**GOAL OF THE EXERCISE:**
Each line that includes "scene" counts once; give the total and nothing besides.

**INPUT:**
>> begin

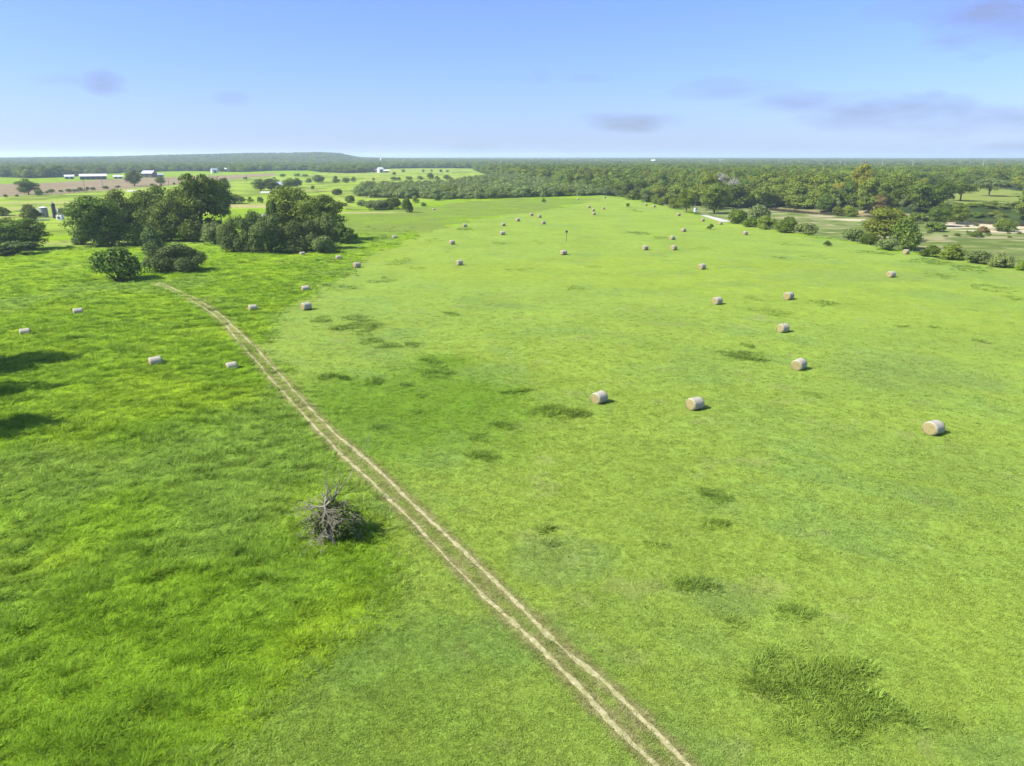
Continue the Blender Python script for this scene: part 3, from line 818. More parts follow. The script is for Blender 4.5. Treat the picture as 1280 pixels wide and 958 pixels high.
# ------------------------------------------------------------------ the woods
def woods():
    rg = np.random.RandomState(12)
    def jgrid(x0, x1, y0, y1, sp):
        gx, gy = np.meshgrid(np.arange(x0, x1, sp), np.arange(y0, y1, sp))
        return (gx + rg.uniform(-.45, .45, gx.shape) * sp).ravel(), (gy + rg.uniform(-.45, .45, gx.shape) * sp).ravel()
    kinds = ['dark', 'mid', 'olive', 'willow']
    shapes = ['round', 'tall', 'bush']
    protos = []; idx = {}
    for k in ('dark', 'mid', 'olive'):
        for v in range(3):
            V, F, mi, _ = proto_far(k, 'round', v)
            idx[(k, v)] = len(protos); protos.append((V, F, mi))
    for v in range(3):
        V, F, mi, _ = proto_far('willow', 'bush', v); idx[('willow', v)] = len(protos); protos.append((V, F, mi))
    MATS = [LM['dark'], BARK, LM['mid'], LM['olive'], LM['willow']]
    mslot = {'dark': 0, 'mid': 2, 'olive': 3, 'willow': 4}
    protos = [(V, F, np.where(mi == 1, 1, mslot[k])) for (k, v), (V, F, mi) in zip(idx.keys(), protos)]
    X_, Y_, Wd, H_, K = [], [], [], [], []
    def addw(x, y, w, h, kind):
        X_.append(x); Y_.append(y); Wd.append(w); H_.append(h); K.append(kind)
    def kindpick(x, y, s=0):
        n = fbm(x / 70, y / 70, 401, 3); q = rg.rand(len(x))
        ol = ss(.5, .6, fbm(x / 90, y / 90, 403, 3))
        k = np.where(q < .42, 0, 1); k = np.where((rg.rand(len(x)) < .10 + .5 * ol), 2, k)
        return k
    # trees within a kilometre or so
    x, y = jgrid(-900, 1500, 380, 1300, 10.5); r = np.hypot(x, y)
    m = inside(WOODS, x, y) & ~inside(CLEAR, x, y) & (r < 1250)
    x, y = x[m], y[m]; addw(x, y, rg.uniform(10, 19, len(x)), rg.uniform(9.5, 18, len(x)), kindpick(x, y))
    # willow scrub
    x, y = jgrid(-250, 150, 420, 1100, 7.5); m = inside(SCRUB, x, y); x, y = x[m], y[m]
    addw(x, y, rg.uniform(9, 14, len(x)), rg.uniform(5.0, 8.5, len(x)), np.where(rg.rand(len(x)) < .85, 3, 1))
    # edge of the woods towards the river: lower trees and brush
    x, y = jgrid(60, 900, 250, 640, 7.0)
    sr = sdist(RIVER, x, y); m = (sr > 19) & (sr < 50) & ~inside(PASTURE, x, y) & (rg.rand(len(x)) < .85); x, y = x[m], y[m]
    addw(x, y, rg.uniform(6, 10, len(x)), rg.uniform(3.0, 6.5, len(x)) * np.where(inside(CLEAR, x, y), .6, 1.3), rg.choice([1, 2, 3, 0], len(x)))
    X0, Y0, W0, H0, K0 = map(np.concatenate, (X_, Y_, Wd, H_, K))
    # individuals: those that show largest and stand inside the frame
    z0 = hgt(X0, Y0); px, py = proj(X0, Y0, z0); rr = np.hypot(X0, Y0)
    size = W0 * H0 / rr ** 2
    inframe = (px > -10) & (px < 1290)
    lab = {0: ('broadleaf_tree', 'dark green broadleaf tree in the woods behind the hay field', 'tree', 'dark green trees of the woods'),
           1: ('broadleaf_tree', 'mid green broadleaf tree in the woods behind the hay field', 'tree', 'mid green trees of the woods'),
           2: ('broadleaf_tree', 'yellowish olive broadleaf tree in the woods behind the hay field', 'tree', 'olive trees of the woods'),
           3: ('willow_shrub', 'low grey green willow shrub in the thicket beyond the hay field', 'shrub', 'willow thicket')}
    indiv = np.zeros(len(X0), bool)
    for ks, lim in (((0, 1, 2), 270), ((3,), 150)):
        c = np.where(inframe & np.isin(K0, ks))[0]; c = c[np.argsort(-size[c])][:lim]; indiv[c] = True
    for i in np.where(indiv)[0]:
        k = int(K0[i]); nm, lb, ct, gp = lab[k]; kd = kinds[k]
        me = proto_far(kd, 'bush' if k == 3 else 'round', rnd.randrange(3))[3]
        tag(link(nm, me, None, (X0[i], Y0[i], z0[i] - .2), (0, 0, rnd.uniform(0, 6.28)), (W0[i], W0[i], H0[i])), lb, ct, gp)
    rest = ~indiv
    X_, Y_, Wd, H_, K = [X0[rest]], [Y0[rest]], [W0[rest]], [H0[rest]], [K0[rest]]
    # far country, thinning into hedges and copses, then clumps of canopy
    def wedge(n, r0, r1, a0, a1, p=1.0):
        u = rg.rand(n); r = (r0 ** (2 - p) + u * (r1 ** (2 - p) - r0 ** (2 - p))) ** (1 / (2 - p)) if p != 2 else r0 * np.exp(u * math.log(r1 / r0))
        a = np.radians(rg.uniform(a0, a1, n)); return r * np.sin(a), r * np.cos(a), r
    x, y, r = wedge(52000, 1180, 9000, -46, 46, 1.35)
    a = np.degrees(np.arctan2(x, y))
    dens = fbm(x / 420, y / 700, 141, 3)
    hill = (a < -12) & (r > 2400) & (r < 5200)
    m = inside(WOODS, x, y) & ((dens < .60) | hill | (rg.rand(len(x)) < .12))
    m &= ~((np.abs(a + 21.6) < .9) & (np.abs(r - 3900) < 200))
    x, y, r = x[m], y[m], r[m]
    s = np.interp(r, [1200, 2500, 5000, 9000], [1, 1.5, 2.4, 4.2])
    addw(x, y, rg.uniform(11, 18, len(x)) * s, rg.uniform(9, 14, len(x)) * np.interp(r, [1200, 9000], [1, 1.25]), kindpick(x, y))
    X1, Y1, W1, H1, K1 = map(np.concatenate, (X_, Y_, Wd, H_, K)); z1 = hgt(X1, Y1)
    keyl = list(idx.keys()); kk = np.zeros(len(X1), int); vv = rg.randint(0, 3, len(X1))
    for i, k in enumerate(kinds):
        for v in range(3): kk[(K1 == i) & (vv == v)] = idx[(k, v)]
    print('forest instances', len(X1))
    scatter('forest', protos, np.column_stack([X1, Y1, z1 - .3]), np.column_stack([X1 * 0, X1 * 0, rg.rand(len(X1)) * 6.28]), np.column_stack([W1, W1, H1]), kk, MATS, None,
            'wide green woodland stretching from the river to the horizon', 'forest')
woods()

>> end
>> begin

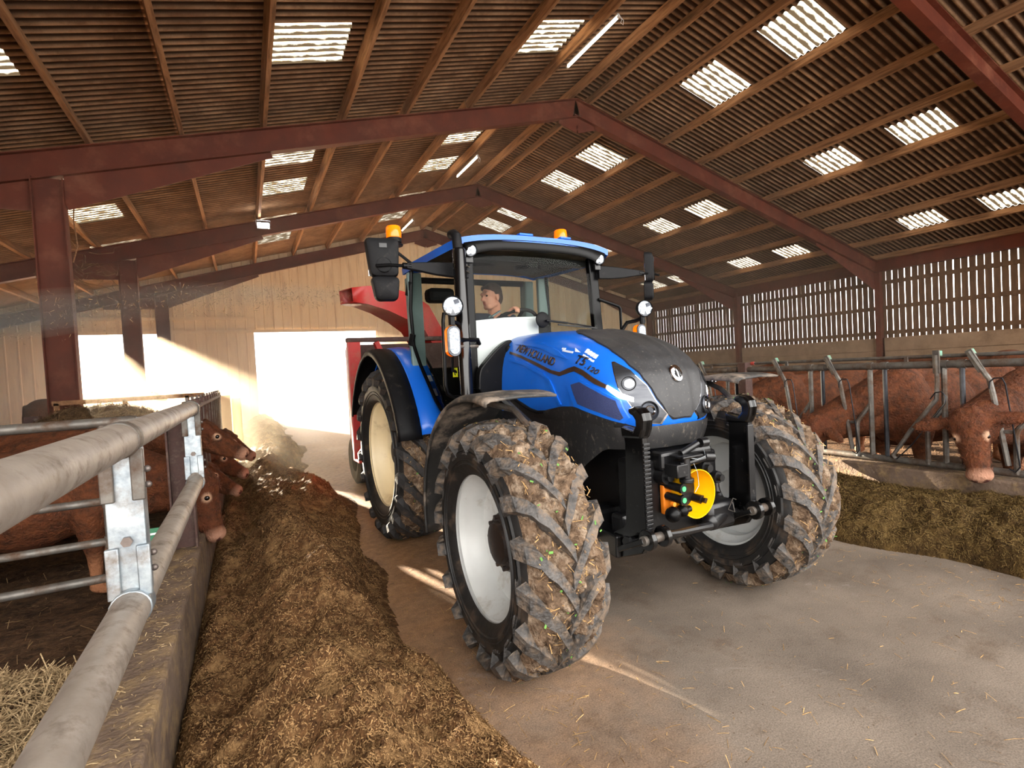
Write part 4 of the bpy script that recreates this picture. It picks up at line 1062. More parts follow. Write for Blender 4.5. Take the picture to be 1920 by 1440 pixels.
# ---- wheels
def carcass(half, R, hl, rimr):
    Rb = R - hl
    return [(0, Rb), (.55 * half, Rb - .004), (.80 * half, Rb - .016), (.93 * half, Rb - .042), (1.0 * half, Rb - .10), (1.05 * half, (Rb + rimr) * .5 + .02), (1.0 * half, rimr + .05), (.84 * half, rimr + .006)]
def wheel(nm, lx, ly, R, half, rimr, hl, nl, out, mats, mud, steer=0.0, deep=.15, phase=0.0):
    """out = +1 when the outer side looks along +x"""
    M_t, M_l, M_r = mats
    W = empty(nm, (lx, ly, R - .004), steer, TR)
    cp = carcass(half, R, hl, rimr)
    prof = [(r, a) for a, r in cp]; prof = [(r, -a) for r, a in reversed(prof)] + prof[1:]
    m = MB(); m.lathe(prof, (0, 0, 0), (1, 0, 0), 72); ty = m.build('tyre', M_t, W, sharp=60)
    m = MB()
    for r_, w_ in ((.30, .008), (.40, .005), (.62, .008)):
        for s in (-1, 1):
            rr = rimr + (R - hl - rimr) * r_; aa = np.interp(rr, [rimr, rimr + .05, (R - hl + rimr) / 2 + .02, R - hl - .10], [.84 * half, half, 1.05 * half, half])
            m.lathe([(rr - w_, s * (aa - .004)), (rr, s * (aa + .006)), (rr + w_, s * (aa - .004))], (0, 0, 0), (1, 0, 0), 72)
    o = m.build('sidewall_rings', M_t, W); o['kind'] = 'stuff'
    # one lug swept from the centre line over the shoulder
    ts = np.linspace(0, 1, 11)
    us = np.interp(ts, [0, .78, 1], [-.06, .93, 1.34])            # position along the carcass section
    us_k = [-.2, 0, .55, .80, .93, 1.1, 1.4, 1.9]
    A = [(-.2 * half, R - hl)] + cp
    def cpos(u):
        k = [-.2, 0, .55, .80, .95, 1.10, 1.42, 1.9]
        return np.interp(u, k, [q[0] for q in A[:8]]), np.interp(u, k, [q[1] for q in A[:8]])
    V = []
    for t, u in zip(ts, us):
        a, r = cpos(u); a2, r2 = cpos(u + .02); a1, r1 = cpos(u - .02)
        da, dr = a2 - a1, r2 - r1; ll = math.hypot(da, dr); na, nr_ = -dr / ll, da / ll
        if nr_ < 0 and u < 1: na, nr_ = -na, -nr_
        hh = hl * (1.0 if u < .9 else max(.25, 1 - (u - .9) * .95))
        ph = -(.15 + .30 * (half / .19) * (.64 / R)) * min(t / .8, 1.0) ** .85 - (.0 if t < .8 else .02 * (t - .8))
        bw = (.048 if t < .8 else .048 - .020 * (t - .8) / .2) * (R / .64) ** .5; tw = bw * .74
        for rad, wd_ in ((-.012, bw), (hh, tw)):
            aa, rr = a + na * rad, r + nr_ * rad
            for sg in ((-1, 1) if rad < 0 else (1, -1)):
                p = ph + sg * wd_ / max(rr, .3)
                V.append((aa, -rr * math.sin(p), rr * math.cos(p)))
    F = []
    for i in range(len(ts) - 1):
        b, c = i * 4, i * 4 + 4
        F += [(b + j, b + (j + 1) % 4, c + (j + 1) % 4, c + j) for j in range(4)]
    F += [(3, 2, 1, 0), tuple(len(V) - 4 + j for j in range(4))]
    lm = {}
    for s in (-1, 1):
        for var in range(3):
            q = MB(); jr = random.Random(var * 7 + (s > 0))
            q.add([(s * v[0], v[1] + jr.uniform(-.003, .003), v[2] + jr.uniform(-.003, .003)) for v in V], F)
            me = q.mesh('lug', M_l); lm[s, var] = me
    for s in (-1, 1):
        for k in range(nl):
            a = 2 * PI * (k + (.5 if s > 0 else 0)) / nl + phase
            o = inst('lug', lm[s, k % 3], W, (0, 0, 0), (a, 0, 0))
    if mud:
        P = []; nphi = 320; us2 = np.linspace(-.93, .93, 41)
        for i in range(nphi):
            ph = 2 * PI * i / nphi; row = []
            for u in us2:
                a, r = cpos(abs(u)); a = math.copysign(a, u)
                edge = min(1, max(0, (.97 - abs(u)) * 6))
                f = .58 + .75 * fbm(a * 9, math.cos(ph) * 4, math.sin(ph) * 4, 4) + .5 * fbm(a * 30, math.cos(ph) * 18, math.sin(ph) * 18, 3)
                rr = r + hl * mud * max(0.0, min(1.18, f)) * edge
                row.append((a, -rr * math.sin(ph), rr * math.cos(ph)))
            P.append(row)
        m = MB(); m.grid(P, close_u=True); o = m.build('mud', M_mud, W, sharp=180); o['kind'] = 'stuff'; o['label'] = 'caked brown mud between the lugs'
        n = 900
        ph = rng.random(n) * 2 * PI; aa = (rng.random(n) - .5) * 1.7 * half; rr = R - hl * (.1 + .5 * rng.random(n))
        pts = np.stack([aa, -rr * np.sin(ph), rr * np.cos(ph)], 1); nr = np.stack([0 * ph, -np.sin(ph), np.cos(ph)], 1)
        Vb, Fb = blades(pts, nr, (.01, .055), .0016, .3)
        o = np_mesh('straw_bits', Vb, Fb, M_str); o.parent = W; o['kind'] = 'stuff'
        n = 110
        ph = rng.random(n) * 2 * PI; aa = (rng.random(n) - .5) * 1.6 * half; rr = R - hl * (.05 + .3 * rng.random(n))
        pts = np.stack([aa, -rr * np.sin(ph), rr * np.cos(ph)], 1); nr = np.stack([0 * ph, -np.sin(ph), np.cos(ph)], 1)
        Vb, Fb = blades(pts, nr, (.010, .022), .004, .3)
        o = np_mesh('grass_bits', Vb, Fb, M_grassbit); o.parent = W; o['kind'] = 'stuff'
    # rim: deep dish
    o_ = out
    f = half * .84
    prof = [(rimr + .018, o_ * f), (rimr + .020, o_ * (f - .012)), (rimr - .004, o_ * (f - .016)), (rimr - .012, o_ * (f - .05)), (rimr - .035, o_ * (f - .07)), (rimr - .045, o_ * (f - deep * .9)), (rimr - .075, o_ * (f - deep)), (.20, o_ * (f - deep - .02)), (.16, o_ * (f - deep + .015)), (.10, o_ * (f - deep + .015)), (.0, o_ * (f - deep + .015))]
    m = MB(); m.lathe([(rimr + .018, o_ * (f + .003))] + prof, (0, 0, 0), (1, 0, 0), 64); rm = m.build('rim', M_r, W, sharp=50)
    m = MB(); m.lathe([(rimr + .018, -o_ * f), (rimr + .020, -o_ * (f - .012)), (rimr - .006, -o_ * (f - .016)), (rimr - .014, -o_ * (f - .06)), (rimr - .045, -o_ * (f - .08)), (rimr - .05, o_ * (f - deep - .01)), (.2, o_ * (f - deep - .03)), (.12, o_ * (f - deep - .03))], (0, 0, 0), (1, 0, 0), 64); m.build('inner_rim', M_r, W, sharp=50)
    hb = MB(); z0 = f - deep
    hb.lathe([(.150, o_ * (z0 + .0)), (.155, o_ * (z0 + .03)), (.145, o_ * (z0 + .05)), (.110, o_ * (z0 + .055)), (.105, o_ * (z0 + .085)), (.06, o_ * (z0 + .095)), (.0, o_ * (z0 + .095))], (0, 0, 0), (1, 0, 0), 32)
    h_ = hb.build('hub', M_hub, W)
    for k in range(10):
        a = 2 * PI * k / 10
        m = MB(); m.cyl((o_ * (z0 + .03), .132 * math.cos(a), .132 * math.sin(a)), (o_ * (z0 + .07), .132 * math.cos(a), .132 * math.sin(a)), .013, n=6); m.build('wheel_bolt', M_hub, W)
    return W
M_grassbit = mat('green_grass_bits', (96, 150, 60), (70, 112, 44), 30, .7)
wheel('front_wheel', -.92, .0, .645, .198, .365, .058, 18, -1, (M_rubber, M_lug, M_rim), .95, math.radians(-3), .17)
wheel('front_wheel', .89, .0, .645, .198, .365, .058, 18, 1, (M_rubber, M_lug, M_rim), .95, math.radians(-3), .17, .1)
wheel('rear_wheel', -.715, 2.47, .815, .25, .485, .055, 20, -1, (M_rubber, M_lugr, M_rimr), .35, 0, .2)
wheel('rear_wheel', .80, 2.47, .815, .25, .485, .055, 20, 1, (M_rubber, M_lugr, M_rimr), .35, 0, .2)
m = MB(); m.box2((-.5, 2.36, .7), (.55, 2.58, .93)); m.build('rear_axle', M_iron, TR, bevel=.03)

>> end
>> begin

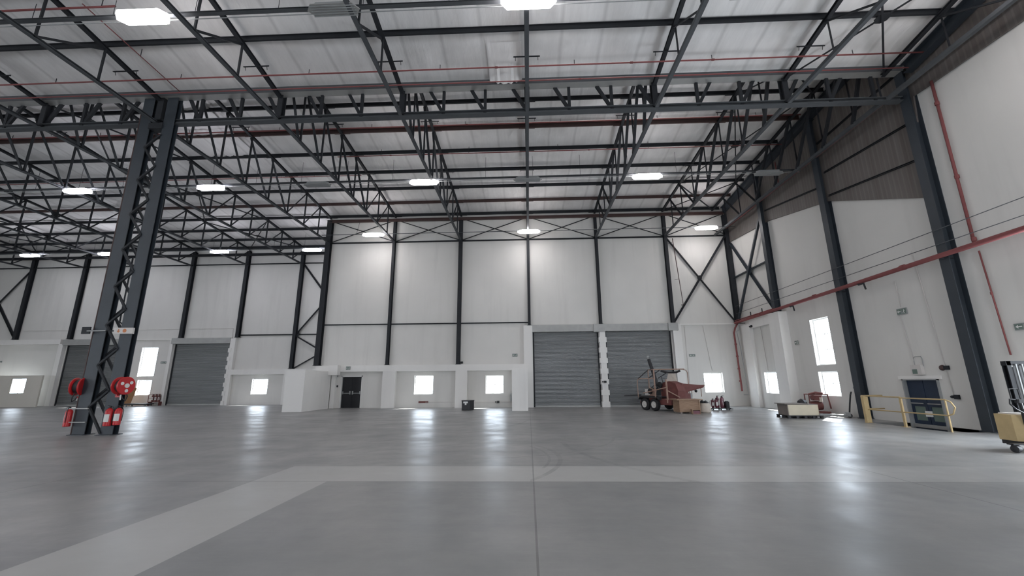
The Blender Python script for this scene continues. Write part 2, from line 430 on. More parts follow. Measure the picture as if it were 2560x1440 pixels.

>> end

**FINAL ANSWER:**
2